Crítica: Promising Young Woman (2020)

Marco Souza


Promising Young Woman (2020), que no Brasil ficou conhecido pelo não tão inteligente título Bela Vingança (2021), é o mais novo thriller/comédia ácida/drama dessa temporada do Oscar a (finalmente!) estrear em terras brasileiras. Promising (forma como vou chamar o filme durante o decorrer dessa crítica, por um motivo que já em frente será explicado), narra a história de Cassandra (Carey Mulligan), uma jovem mulher que, após lidar com um evento traumático durante sua vida universitária, decide se tornar uma justiceira local, se vingando de homens que se aproveitam de mulheres embriagadas em bares e baladas.


O longa de estreia da diretora Emerald Fennel, que muitos de vocês devem conhecer como a “Camilla” de The Crown (2016-) e a showrunner da segunda temporada de Killing Eve: Dupla Obsessão (2018-), retrata problemáticas sensíveis de uma forma que outros contemporâneos de Fennel não teriam a coragem de trazer às grandes telas, mesmo com anos a mais de experiência.


Promising é uma experiência única e polarizante para cada um que assiste à obra, então que fique claro desde agora que: se você é sensível quanto à temas de abuso sexual, suicídio e o papel da mulher na sociedade, e você acha que essas temáticas só possam ser representadas de uma única forma, bastante politizada e com claros papéis de “herói” e “vilão”, então esse filme provavelmente vai te enfurecer. A mensagem também se estende aos incels e às radfems, que só conseguem ver feminilidade da forma que os convém, mas a esses eu já não me importo de enfurecer.


O título original do longa, que em português seria traduzido para “Jovem Mulher Promissora”, é uma referência direta ao caso de Brock Turner, um estudante da prestigiada universidade de Stanford que foi sentenciado por estupro (o qual apenas cumpriu 3 meses), mas que ainda assim foi chamado por “jovem promissor” pelo próprio juiz que o julgou. Para um cidadão estadunidense, que definitivamente conhece o caso (e por extensão a frase) pela proporção que o mesmo teve em 2016, tal título imediatamente demonstra a intenção de Fennel: trazer críticas sociais extremamente relevantes, mas o mesmo tempo ironizar e subverter histórias de vingança com protagonistas mulheres.
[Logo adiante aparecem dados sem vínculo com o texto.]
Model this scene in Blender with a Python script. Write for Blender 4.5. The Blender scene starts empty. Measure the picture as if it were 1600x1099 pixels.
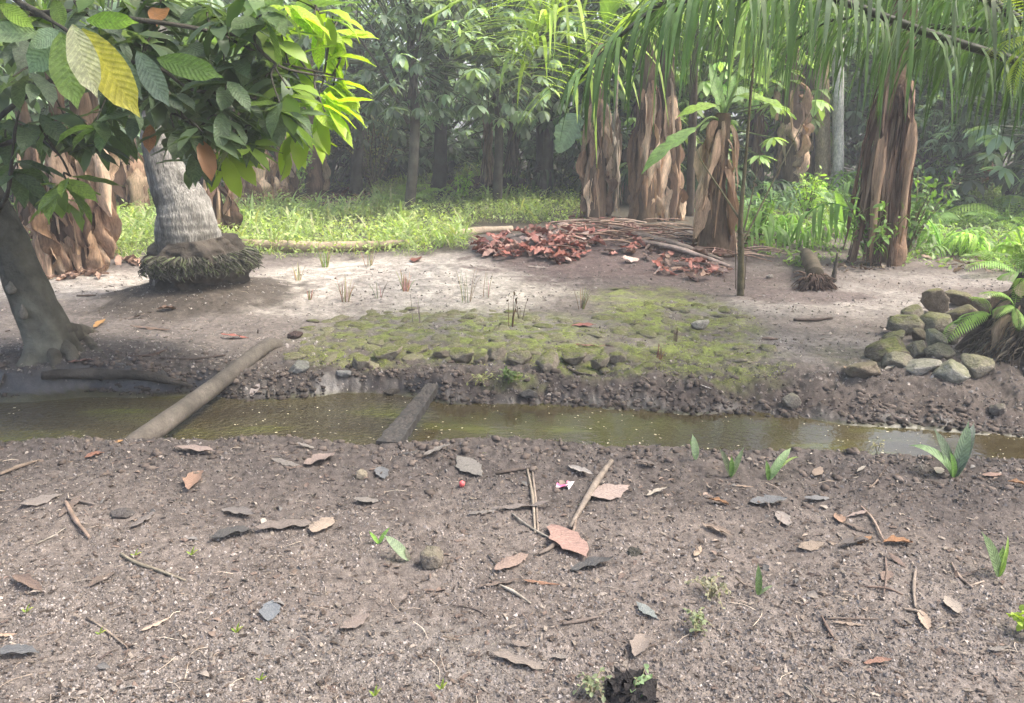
import bpy, math, random
import numpy as np
from mathutils import Matrix, Vector

SC = bpy.context.scene
COL = SC.collection
R = random.Random(11)
NR = np.random.RandomState(5)
PI = math.pi

# ---------------------------------------------------------------- camera
CAM_H, PITCH, F = 1.5, math.radians(16.0), 1250.0        # focal length in pixels of a 1600 wide frame
cam = bpy.data.cameras.new('camera'); cam_o = bpy.data.objects.new('camera', cam); COL.objects.link(cam_o)
cam_o.location = (0, 0, CAM_H); cam_o.rotation_euler = (PI/2 - PITCH, 0, 0)
cam.sensor_width = 36.0; cam.lens = 36.0*F/1600.0; cam.clip_start = 0.05; cam.clip_end = 500
SC.camera = cam_o
# ---------------------------------------------------------------- sky, sun, exposure
SUN_EL, SUN_AZ = math.radians(56), math.radians(96)      # high on the right
w = bpy.data.worlds.new('World'); SC.world = w; w.use_nodes = True
nt = w.node_tree; nt.nodes.clear()
sky = nt.nodes.new('ShaderNodeTexSky'); sky.sky_type = 'NISHITA'; sky.sun_disc = False
sky.sun_elevation = SUN_EL; sky.sun_rotation = SUN_AZ
sky.air_density = 1.0; sky.dust_density = 6.0; sky.ozone_density = 0.6
bg = nt.nodes.new('ShaderNodeBackground'); bg.inputs['Strength'].default_value = 0.15
out = nt.nodes.new('ShaderNodeOutputWorld')
nt.links.new(sky.outputs[0], bg.inputs[0]); nt.links.new(bg.outputs[0], out.inputs[0])
sl = bpy.data.lights.new('sun', 'SUN'); sl.energy = 1.5; sl.angle = math.radians(11.0); sl.color = (1.0, 0.95, 0.86)
so = bpy.data.objects.new('sun', sl); COL.objects.link(so); so.location = (20, 0, 30)
sdir = Vector((math.sin(SUN_AZ)*math.cos(SUN_EL), math.cos(SUN_AZ)*math.cos(SUN_EL), math.sin(SUN_EL)))
so.rotation_euler = sdir.to_track_quat('Z', 'Y').to_euler()
SC.view_settings.view_transform = 'Standard'; SC.view_settings.look = 'None'
SC.view_settings.exposure = 1.8; SC.view_settings.gamma = 1.0; SC.view_settings.use_curve_mapping = False
SC.render.engine = 'CYCLES'
SC.cycles.max_bounces = 6; SC.cycles.diffuse_bounces = 4; SC.cycles.glossy_bounces = 2
SC.cycles.transmission_bounces = 4; SC.cycles.volume_bounces = 0; SC.cycles.transparent_max_bounces = 4
SC.cycles.use_adaptive_sampling = True; SC.cycles.adaptive_threshold = 0.03
SC.cycles.use_denoising = True; SC.cycles.caustics_reflective = False; SC.cycles.caustics_refractive = False
SC.cycles.sample_clamp_indirect = 6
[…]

O tom de Promising, como já mencionado antes, é um dos maiores pontos que dividem as pessoas que amam e as que odeiam o produto final. Enquanto os fãs do longa vão defender seu tom cômico e romântico em certos momentos, trazendo uma estética convencionalmente feminina, regada à esmaltes em tons pastéis, cafeterias Tumblr e trilhas musicais carregadas no pop chiclete; os críticos do filme vão argumentar o contrário, dizendo que a narrativa vai longe demais, brincando com e menosprezando assuntos contemporâneos muito sérios, e principalmente criticando a protagonista e as táticas que a mesma usa para concluir seu plano.


De forma objetiva: não, eu não acho que Promising falha em quaisquer aspectos com o movimento feminista e o que o mesmo prega, mas de forma alguma quero que mulheres que se sintam ofendidas com um ou mais aspectos do filme se sintam também invalidadas, ainda mais por um homem. Dito isso, também acho que a arte e a expressão de alguém não deveria ser policiada para ser nada mais do que claramente moralista e digestível, e faço das palavras de Fennel, em entrevista ao canal do YouTube entertainementie, as minhas: "Eu não acredito que filme algum deveria ser um remédio ou um seminário (...) É importante pra mim que (Promissing) seja o maior reflexo da vida o possível. A vida é romântica, engraçada, sexy, bonita, mas também um pesadelo."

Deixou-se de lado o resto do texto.